Terroranschlag. Die Stimmung in der Gesellschaft kippt. Faschismus? In Ulaa Salims Dystopie Sons of Denmark: ja.
Während sich aus dem Nazi-Teil der dänischen Bevölkerung die radikale Terrorgruppe „Sons of Denmark“ bildet, haut Martin Nordahl (Rasmus Bjerg) in bester Höcke-Manier rassistischen Bullshit raus und führt damit die Wahlumfragen an. Die direkten Konsequenzen der Radikalisierung der Gesellschaft spürt auch der junge Migrant Zakaria (Mohammed Ismail Mohammed), der sich deshalb einer arabischen „Widerstandsgruppe“, defacto einfach eine den Sons of Denmark entgegengesetzte Terrorzelle, anschließt. Dort wird er von Ali (Zaki Youssef) trainiert und auf seine große Mission vorbereitet: ein Attentat auf Martin Nordahl. Gleichzeitig erleben wir als Zuschauer den merkwürdigen Zwiespalt in der Polizei, die auf dem rechten Auge blind zu sein scheint.
Der Film zeigt eindrücklich die Gefahren auf, die von Radikalisierungen politischer Lager ausgehen. Gerade die erste Hälfte, in der Zakaria mit seiner Entscheidung und seinem Auftrag hadert, ist sehr stimmungsvoll und mündet in ein spannendes Finale. Zudem gibt es einige sehr gelungene Wendungen in dem Film, die ich so nicht habe kommen sehen, dafür ein großes Lob!
Mohammed Ismail Mohammed und Zaki Youssef liefern solide Leistungen als Protagonisten ab, wobei Rasmus Berg als Populist ein bisschen abfällt. Ihm fehlt ein bisschen die Mischung aus eklig aber irgendwie charismatisch, um wirklich glaubwürdig zu sein, das hätte mit einer anderen Besetzung vielleicht besser gezündet.
So, und wenn ich grade beim Meckern angekommen bin: Dem Film hätte an vielen Stellen ein bisschen mehr Fingerspitzengefühl gutgetan. Die Hintergründe der arabischen Kampfgruppe werden einigermaßen ausgeleuchtet, während die Sons of Denmark einfach nur ein großer gewalttätiger Haufen bleiben, der bedrohlich über der Gesellschaft wabert und irgendwann zuschlägt. Da gibt es aber keinerlei Hintergründe oder Erklärungen für. Auch die Radikalisierung der Bevölkerung und Begründungen, warum denn alle Martin Nordahl auf den Leim gehen, kommen nicht vor. Das ist halt einfach so und das muss der Zuschauer akzeptieren. Das gleiche gilt für die Polizeiarbeit, die eindimensional und tumb dargestellt wird („der Fall ist geschlossen, wir müssen uns jetzt mehr um islamistischen Terror kümmern!“). Dass zudem keinerlei bürgerliche Opposition zu dem Faschisten Nordahl gezeigt wird, macht die Radikalisierung einer Gegenbewegung für den Zuschauer irgendwie logisch, und gerade die soll ja auch in Frage gestellt werden.

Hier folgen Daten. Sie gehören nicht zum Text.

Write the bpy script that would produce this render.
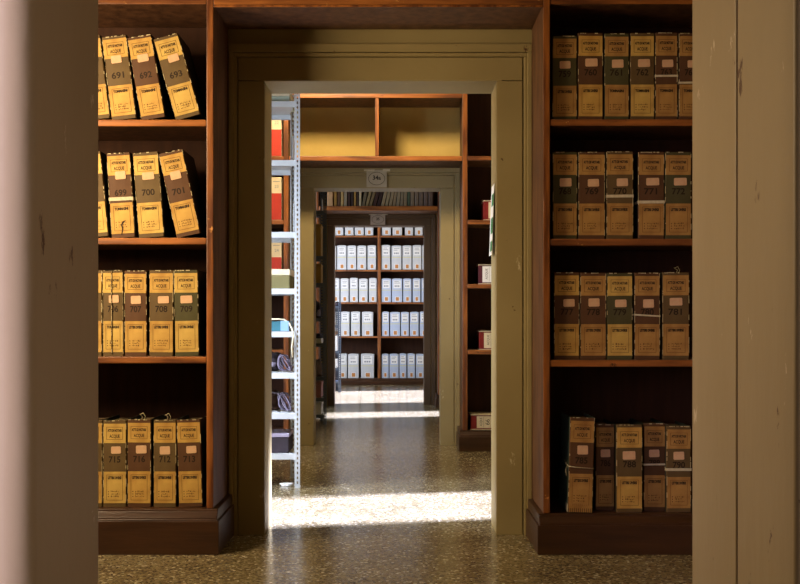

Zudem führt das Gefälle zwischen der einigermaßen subtil inszenierten islamisch geprägten Gruppe und der mit dem Vorschlaghammer gezeichneten, noch viel böseren Nazibande dazu, dass man letztere nicht ernst nehmen kann. Dadurch schadet der Film sich und scheitert letztlich in seinem Bestreben, sich gegen jegliche Form des Radikalismus auszusprechen und zugleich ein Weckruf vor dem drohenden und wachsenden Rechtspopulismus in Europa zu sein.
Alles in allem ein solider stimmungsvoller Film, der seine Agenda aber ein bisschen zu sehr erzwingen will und dabei immer wieder in die Karikaturkiste fällt.